The microstructure of a magnet is essential for developing coercivity. The influence of the microstructure on coercivity, remanence, and energy density product was studied using micromagnetic simulations. In these simulations synthetic microstructures were built and discretized with finite elements. Using numerical optimization tools, the structures were optimized, in order to maximize the coercive field or the energy density product. Structure optimization was performed for possible candidate phases. A study on the influence of thermal activation on the coercive field of permanent magnets made from candidate phases was also carried out.
A full structural, thermodynamic and magnetic characterization has been carried out in samples produced in WP3. Different characterization techniques provide information complementary to each other. The experimental results are compared with the predictions obtained by theoretical groups, so that they can adjust the models and computing methods with our input, to get a better understanding of the real behavior, and improve further predictions.

The AGA method has been implemented for massive exploration of the structures, and validated against known stable phases of representative magnetic structures.

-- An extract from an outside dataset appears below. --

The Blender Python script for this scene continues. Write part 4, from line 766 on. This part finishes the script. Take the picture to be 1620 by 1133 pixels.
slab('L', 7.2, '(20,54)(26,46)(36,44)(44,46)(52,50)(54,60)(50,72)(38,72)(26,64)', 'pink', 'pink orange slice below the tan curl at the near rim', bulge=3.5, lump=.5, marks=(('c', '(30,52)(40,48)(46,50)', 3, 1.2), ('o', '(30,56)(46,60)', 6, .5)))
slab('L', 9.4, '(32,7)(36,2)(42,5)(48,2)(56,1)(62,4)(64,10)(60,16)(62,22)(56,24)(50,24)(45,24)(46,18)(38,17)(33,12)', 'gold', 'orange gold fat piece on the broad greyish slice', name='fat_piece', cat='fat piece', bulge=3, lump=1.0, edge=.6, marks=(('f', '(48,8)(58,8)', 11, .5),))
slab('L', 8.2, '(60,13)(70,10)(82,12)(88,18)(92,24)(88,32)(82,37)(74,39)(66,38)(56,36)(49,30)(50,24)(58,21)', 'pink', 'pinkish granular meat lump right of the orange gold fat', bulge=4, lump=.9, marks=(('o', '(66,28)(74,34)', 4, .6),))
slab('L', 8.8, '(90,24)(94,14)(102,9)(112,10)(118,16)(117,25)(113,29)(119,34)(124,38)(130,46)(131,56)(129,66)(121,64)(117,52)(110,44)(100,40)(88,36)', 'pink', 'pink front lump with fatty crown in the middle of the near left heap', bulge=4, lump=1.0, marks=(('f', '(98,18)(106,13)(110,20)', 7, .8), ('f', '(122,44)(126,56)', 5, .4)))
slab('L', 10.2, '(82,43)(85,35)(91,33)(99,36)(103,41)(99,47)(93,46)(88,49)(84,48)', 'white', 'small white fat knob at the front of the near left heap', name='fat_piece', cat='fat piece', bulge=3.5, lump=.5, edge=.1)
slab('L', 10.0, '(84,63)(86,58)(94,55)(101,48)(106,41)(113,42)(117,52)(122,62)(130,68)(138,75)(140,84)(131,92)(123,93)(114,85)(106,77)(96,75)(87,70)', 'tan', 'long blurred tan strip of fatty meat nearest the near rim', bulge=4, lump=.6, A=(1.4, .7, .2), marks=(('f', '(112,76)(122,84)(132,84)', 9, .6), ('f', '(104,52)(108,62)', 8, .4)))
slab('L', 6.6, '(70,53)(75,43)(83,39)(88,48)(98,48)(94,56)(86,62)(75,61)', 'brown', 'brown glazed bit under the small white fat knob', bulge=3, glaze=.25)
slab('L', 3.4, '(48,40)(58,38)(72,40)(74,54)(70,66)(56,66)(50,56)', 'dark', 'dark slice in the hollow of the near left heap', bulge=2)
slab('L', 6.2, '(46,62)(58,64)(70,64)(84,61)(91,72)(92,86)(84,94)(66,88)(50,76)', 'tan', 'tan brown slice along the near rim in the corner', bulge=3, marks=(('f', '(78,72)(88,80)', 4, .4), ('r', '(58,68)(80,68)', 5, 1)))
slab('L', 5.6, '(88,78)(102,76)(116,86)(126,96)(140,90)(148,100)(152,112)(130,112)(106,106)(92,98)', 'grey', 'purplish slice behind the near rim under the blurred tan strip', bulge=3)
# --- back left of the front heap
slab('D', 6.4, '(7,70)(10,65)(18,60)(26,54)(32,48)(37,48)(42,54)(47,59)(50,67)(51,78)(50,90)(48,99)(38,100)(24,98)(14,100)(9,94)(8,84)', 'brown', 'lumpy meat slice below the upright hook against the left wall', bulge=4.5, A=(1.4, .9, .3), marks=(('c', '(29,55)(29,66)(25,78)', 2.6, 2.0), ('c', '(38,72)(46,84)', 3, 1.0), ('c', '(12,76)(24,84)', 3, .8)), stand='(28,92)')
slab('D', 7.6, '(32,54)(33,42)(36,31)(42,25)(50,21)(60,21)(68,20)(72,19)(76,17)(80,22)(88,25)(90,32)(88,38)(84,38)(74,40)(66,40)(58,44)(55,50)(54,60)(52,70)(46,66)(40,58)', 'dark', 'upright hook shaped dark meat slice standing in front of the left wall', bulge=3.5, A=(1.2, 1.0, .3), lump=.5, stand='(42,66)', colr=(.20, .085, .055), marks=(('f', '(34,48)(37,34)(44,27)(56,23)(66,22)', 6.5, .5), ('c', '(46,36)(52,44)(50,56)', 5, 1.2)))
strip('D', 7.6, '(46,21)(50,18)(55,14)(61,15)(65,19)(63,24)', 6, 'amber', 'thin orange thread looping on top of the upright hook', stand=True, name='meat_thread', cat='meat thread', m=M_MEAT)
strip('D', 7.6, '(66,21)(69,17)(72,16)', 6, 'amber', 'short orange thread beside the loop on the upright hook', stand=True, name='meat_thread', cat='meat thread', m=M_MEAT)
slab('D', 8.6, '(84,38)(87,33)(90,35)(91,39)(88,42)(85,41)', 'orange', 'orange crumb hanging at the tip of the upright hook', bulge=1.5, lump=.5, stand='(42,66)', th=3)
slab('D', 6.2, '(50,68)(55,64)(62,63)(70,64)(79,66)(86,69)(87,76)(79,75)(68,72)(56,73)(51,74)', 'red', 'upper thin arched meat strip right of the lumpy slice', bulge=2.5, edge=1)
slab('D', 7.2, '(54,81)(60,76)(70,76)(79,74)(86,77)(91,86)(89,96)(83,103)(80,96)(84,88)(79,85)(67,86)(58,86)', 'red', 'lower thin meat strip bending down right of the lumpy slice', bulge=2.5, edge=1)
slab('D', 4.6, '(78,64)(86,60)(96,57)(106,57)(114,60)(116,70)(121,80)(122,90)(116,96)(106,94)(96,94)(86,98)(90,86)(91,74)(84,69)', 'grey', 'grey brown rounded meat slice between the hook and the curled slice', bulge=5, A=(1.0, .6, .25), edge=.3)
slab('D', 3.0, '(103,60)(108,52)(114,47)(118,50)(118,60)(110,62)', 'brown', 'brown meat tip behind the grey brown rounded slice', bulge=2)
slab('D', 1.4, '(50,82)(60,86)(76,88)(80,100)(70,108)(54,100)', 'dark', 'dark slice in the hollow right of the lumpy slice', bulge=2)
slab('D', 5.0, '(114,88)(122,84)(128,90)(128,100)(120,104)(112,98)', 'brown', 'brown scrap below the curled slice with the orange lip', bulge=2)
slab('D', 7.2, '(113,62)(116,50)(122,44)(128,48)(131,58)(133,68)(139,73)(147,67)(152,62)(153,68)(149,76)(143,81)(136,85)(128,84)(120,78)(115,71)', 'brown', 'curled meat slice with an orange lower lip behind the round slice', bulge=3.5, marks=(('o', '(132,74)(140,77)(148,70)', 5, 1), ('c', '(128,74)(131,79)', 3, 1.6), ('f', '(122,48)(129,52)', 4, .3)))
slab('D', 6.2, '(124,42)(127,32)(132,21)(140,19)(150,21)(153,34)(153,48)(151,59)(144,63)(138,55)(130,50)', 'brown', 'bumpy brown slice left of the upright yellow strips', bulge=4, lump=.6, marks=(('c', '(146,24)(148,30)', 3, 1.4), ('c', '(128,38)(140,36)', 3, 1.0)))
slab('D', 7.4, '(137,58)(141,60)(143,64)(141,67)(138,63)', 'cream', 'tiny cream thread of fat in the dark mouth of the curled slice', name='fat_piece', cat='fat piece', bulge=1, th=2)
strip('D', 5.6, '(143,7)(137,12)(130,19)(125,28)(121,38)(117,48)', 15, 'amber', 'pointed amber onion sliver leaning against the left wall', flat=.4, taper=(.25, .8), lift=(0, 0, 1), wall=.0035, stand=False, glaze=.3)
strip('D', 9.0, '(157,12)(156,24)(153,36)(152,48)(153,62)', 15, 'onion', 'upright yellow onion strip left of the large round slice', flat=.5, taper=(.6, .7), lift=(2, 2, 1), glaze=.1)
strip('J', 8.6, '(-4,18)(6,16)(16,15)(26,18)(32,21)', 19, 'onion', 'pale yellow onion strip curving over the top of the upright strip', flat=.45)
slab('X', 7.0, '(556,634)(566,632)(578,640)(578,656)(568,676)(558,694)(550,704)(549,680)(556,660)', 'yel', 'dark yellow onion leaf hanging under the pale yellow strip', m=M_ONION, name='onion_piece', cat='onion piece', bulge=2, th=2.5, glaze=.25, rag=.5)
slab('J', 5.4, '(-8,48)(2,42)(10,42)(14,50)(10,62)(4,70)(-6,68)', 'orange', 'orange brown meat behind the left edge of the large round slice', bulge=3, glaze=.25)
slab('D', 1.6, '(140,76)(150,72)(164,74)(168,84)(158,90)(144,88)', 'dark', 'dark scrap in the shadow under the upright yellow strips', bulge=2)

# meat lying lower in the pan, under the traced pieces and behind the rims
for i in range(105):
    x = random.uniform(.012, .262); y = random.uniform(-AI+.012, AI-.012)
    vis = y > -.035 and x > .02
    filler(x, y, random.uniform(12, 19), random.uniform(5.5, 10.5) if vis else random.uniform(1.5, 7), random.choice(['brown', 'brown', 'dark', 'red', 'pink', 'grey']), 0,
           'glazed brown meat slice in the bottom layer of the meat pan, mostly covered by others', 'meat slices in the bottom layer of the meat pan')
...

A 100% of success rate was obtained for predicting well-known representative magnetic structures, comprising intermetallic alloys, oxides, interstitial compounds and systems containing rare-earth elements, for both ferromagnetic and antiferromagnetic ordering.

TUDA performed systematic calculations on FeNi+X and FeCo+X (X=H, B, C and N) to study the induced tetragonal distortion. It has been observed that N tends to stabilize an enhanced tetragonal distortion of the FeNi lattice. Experimentally, NCRSD was able to obtain an important percentage of the tetragonal phase in bulk by flux melting with In. Actually, this important finding could be subject for a patent application, as industrial partners pointed in WP9. We expect to obtain an even larger percentage of the tetragonal phase by optimization of the synthesis techniques.

In the following months, we expect to produce bonded (Nd-based nitrogenated 1:12 alloys) and sintered magnets (Sm-based 1:12 alloys) and also by additive manufacturing (Mn-Al-C alloys). The magnetic properties of these magnets will be measured and we expect to obtain results that would be interesting for industries to produce and use our magnets. If successful results are obtained for these magnets we would have achieved a large reduction of the RE-content in PM and so CRM-content.

The database that we are currently designing and implementing would comprise very useful information for both theoreticians and experimentalists about not only structural but also magnetic properties of a very wide range of compounds. This database will be open for users so everyone can access and take advantage of our research.